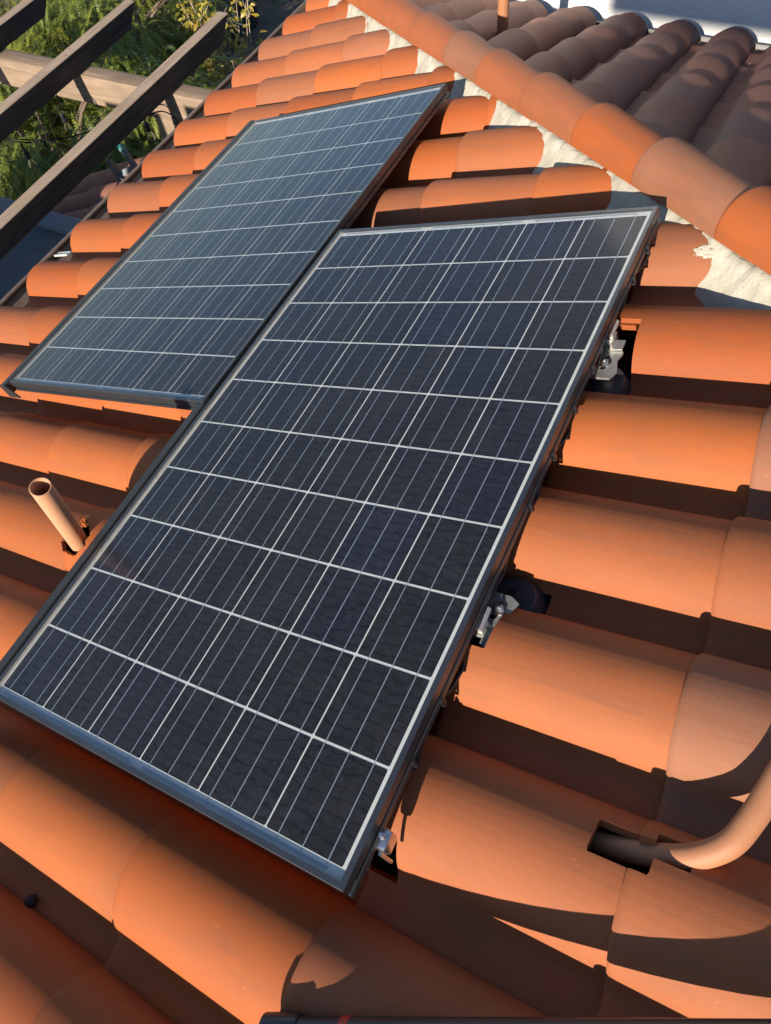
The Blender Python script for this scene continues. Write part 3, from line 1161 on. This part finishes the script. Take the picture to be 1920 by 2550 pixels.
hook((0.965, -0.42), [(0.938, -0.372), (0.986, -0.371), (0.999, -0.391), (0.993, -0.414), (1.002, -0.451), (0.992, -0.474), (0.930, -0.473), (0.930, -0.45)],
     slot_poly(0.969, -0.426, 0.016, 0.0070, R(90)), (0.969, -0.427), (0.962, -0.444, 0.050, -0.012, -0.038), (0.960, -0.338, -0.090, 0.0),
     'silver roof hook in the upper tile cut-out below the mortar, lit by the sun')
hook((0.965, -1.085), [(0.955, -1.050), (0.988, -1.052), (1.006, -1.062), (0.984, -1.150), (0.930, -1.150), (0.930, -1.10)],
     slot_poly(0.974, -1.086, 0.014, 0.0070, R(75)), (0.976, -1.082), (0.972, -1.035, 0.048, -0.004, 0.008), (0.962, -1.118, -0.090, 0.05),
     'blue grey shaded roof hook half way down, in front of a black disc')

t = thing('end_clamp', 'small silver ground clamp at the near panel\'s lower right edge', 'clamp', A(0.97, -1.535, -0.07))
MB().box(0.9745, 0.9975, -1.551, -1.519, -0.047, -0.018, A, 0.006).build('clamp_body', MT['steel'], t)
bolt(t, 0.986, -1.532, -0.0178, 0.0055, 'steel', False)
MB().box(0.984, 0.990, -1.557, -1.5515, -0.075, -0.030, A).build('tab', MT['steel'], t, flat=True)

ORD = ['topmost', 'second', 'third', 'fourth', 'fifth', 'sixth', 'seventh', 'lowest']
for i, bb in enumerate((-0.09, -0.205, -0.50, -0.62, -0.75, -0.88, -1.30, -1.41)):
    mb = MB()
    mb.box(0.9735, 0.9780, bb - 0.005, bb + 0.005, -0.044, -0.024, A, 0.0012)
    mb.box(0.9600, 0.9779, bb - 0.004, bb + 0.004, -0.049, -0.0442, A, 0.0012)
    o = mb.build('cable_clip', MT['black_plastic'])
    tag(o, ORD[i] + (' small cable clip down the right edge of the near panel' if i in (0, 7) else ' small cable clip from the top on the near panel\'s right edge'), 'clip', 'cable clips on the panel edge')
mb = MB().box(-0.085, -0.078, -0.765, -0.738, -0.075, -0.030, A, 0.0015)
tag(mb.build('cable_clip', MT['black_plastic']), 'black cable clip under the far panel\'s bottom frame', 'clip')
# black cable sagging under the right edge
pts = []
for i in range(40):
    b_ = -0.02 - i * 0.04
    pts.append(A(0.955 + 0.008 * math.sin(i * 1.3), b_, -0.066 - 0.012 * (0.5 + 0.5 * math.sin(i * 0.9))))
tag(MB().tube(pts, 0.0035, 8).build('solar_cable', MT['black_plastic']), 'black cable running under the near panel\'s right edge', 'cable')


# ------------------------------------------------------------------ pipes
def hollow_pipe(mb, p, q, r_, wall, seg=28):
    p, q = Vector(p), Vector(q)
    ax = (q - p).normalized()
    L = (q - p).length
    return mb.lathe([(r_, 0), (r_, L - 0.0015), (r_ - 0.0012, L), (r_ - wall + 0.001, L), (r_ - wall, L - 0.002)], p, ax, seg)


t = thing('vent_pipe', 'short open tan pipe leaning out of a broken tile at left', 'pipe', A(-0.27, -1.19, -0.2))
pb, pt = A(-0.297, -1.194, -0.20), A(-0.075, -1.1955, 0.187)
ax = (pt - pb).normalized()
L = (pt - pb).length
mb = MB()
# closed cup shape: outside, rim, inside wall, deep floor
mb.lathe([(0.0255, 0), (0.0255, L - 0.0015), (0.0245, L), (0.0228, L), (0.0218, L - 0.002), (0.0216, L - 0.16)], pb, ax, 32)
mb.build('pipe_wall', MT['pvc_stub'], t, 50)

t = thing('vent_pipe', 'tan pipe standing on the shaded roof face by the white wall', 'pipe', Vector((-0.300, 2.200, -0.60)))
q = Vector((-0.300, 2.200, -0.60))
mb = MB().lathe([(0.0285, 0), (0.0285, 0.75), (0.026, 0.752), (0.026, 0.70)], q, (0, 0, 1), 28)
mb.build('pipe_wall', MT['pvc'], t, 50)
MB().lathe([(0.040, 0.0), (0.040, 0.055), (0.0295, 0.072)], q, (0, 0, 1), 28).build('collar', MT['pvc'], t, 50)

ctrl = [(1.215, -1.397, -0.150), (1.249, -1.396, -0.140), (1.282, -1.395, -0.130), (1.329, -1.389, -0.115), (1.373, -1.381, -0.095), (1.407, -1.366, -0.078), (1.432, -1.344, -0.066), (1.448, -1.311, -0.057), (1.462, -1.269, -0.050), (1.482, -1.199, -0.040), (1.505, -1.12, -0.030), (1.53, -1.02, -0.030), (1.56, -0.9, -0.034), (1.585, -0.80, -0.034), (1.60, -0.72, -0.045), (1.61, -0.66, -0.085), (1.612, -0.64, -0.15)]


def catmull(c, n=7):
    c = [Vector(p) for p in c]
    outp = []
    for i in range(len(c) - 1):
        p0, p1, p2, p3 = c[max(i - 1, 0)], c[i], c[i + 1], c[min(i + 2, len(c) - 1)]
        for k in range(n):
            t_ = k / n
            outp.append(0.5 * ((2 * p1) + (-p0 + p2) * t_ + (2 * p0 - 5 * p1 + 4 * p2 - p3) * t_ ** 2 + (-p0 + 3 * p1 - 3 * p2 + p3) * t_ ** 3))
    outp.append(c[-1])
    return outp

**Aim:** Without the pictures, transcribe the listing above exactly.

**Response:**
The Blender Python script for this scene continues. Write part 3, from line 1161 on. This part finishes the script. Take the picture to be 1920 by 2550 pixels.
hook((0.965, -0.42), [(0.938, -0.372), (0.986, -0.371), (0.999, -0.391), (0.993, -0.414), (1.002, -0.451), (0.992, -0.474), (0.930, -0.473), (0.930, -0.45)],
     slot_poly(0.969, -0.426, 0.016, 0.0070, R(90)), (0.969, -0.427), (0.962, -0.444, 0.050, -0.012, -0.038), (0.960, -0.338, -0.090, 0.0),
     'silver roof hook in the upper tile cut-out below the mortar, lit by the sun')
hook((0.965, -1.085), [(0.955, -1.050), (0.988, -1.052), (1.006, -1.062), (0.984, -1.150), (0.930, -1.150), (0.930, -1.10)],
     slot_poly(0.974, -1.086, 0.014, 0.0070, R(75)), (0.976, -1.082), (0.972, -1.035, 0.048, -0.004, 0.008), (0.962, -1.118, -0.090, 0.05),
     'blue grey shaded roof hook half way down, in front of a black disc')

t = thing('end_clamp', 'small silver ground clamp at the near panel\'s lower right edge', 'clamp', A(0.97, -1.535, -0.07))
MB().box(0.9745, 0.9975, -1.551, -1.519, -0.047, -0.018, A, 0.006).build('clamp_body', MT['steel'], t)
bolt(t, 0.986, -1.532, -0.0178, 0.0055, 'steel', False)
MB().box(0.984, 0.990, -1.557, -1.5515, -0.075, -0.030, A).build('tab', MT['steel'], t, flat=True)

ORD = ['topmost', 'second', 'third', 'fourth', 'fifth', 'sixth', 'seventh', 'lowest']
for i, bb in enumerate((-0.09, -0.205, -0.50, -0.62, -0.75, -0.88, -1.30, -1.41)):
    mb = MB()
    mb.box(0.9735, 0.9780, bb - 0.005, bb + 0.005, -0.044, -0.024, A, 0.0012)
    mb.box(0.9600, 0.9779, bb - 0.004, bb + 0.004, -0.049, -0.0442, A, 0.0012)
    o = mb.build('cable_clip', MT['black_plastic'])
    tag(o, ORD[i] + (' small cable clip down the right edge of the near panel' if i in (0, 7) else ' small cable clip from the top on the near panel\'s right edge'), 'clip', 'cable clips on the panel edge')
mb = MB().box(-0.085, -0.078, -0.765, -0.738, -0.075, -0.030, A, 0.0015)
tag(mb.build('cable_clip', MT['black_plastic']), 'black cable clip under the far panel\'s bottom frame', 'clip')
# black cable sagging under the right edge
pts = []
for i in range(40):
    b_ = -0.02 - i * 0.04
    pts.append(A(0.955 + 0.008 * math.sin(i * 1.3), b_, -0.066 - 0.012 * (0.5 + 0.5 * math.sin(i * 0.9))))
tag(MB().tube(pts, 0.0035, 8).build('solar_cable', MT['black_plastic']), 'black cable running under the near panel\'s right edge', 'cable')


# ------------------------------------------------------------------ pipes
def hollow_pipe(mb, p, q, r_, wall, seg=28):
    p, q = Vector(p), Vector(q)
    ax = (q - p).normalized()
    L = (q - p).length
    return mb.lathe([(r_, 0), (r_, L - 0.0015), (r_ - 0.0012, L), (r_ - wall + 0.001, L), (r_ - wall, L - 0.002)], p, ax, seg)


t = thing('vent_pipe', 'short open tan pipe leaning out of a broken tile at left', 'pipe', A(-0.27, -1.19, -0.2))
pb, pt = A(-0.297, -1.194, -0.20), A(-0.075, -1.1955, 0.187)
ax = (pt - pb).normalized()
L = (pt - pb).length
mb = MB()
# closed cup shape: outside, rim, inside wall, deep floor
mb.lathe([(0.0255, 0), (0.0255, L - 0.0015), (0.0245, L), (0.0228, L), (0.0218, L - 0.002), (0.0216, L - 0.16)], pb, ax, 32)
mb.build('pipe_wall', MT['pvc_stub'], t, 50)

t = thing('vent_pipe', 'tan pipe standing on the shaded roof face by the white wall', 'pipe', Vector((-0.300, 2.200, -0.60)))
q = Vector((-0.300, 2.200, -0.60))
mb = MB().lathe([(0.0285, 0), (0.0285, 0.75), (0.026, 0.752), (0.026, 0.70)], q, (0, 0, 1), 28)
mb.build('pipe_wall', MT['pvc'], t, 50)
MB().lathe([(0.040, 0.0), (0.040, 0.055), (0.0295, 0.072)], q, (0, 0, 1), 28).build('collar', MT['pvc'], t, 50)

ctrl = [(1.215, -1.397, -0.150), (1.249, -1.396, -0.140), (1.282, -1.395, -0.130), (1.329, -1.389, -0.115), (1.373, -1.381, -0.095), (1.407, -1.366, -0.078), (1.432, -1.344, -0.066), (1.448, -1.311, -0.057), (1.462, -1.269, -0.050), (1.482, -1.199, -0.040), (1.505, -1.12, -0.030), (1.53, -1.02, -0.030), (1.56, -0.9, -0.034), (1.585, -0.80, -0.034), (1.60, -0.72, -0.045), (1.61, -0.66, -0.085), (1.612, -0.64, -0.15)]


def catmull(c, n=7):
    c = [Vector(p) for p in c]
    outp = []
    for i in range(len(c) - 1):
        p0, p1, p2, p3 = c[max(i - 1, 0)], c[i], c[i + 1], c[min(i + 2, len(c) - 1)]
        for k in range(n):
            t_ = k / n
            outp.append(0.5 * ((2 * p1) + (-p0 + p2) * t_ + (2 * p0 - 5 * p1 + 4 * p2 - p3) * t_ ** 2 + (-p0 + 3 * p1 - 3 * p2 + p3) * t_ ** 3))
    outp.append(c[-1])
    return outp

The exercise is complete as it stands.